Spürbarer Mangel an Datenschutzkenntnissen
Die Akzeptanz der DSGVO ist hingegen geschwunden: 2017 hatten noch 39 Prozent der Befragten Bitkom mitgeteilt, dass der neue europäische Datenschutz dem Unternehmen Vorteile bringe – inzwischen sind es nur noch 30 Prozent. Hingegen hatten vor einem Jahr 42 Prozent der Unternehmen eine Verkomplizierung von Geschäftsprozessen befürchtet – heute glauben das 63 Prozent.
Somit hat sich das Stimmungsbild in der Wirtschaft bemerkenswert verschlechtert. Ganz offensichtlich ist vielen Unternehmen erst im Sommer 2018 bewusst geworden, in welch geringem Umfang sie auf die neuen Erfordernisse vorbereitet waren und wie sehr es noch immer an zeitgemäßen Datenschutzkenntnissen mangelt.
Fehleinschätzungen beim Aufwand
Weiter stellt die neue Bitkom-Studie fest, dass rund 40 Prozent der befragten Unternehmen die DSGVO-Regeln zumindest zum größeren Teil umsetzen. 30 Prozent halten sich für teilweise gerüstet. Hingegen beginnen fünf Prozent erst damit, sich ernsthaft mit der Realisierung der DSGVO auseinanderzusetzen. Diese Zahlen sollte man vor dem Hintergrund sehen, dass der Gesetzgeber den Unternehmen dafür immerhin eine komfortable, von Bußgeldern befreite Übergangsfrist von zwei Jahren eingeräumt hat, die am 25.05.2018 endete. Bitkom-Vertreter vermuten nun, dass sich viele Unternehmen schlicht beim Aufwand verschätzt haben. Für andere sei eine Realisierung des neuen Datenschutzes keine Frage der Zeit, sondern „ein Ideal, das gar nicht zu erreichen ist".
Überforderte Behörden
Wie in unserem Portal mitgeteilt, stieg in den letzten Monaten die Zahl der gemeldeten Verstöße gegen den Datenschutz sprunghaft an. In Anbetracht der erhellenden Umfrage dürfte dies nun keinen mehr überraschen. Für die zuständigen Behörden führt diese Entwicklung indes zu einem Kampf „David gegen Goliath“, wie es die niedersächsische Datenschutzbeauftrage Barbara Thiel beschreibt.

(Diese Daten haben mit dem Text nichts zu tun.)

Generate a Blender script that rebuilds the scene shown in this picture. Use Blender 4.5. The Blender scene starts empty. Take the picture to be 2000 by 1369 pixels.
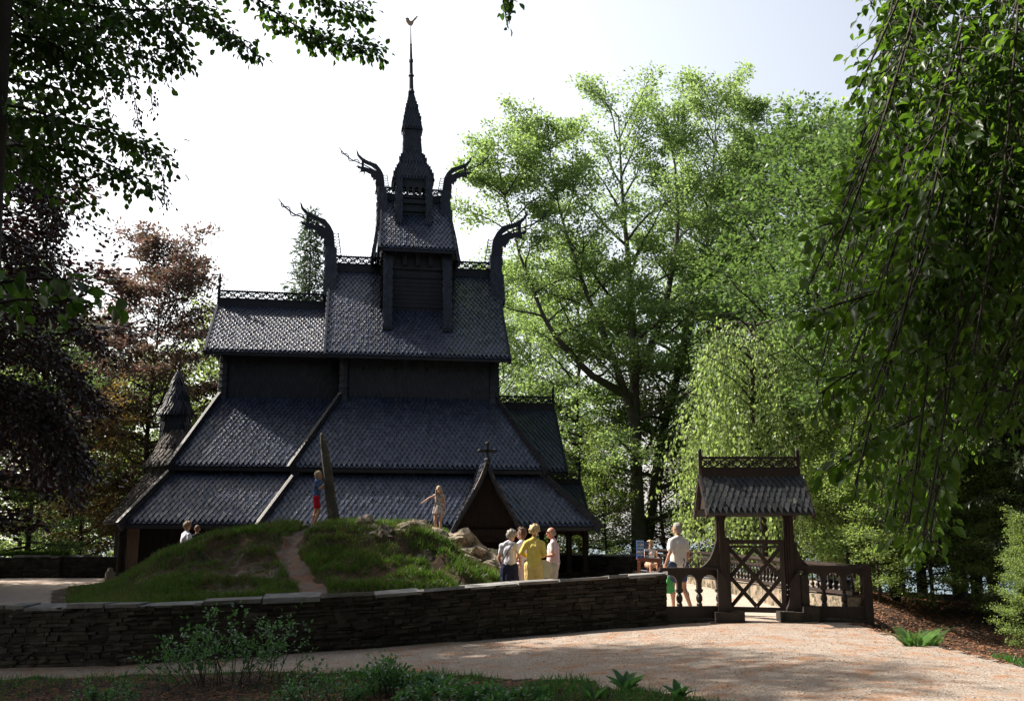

Sie selbst verfügt über 50 Mitarbeiter, die für rund 300.000 Unternehmen und 5.500 öffentliche Stellen zuständig sind – denkbar schlechte Voraussetzungen, um die staatliche Kontrollpflicht zufriedenstellend wahrzunehmen. Wenn die überlastete Behörde jedoch erst einmal die Untersuchung eines gemeldeten Verstoßes einleitet und sich dieser bestätigt, kann sie schmerzhafte Sanktionen verhängen. Gut möglich aber, dass nach der ersten Aufregung um mögliche Strafmaßnahmen inzwischen in einigen Firmen eine gewisse Bequemlichkeit Einzug gehalten hat, die sich aus Nachrichten von Datenschutzbehörden am Rand ihrer Kapazitäten speist.
Erste Strafen noch 2018
Schon alarmierender dürfte da die Ankündigung des EU-Datenschutzbeauftragten Giovanni Buttarelli Mitte Oktober gewirkt haben. Dieser versprach, noch vor Ablauf des Jahres erste Sanktionen gegen Datenschutzverstöße einzuleiten, worunter Geldstrafen, aber auch Rügen, Ultimaten und sogar vorübergehende Firmenverbote zu verstehen sind. Die Geldbußen können bis zu vier Prozent des Jahresumsatzes eines Unternehmens betragen, was viele Firmen existenziell treffen würde. So will es auch Buttarelli verstanden wissen, der betont, dass eine Strafe sowohl für das Unternehmen relevant als auch wichtig für die öffentliche Meinung und das Vertrauen der Verbraucher sei.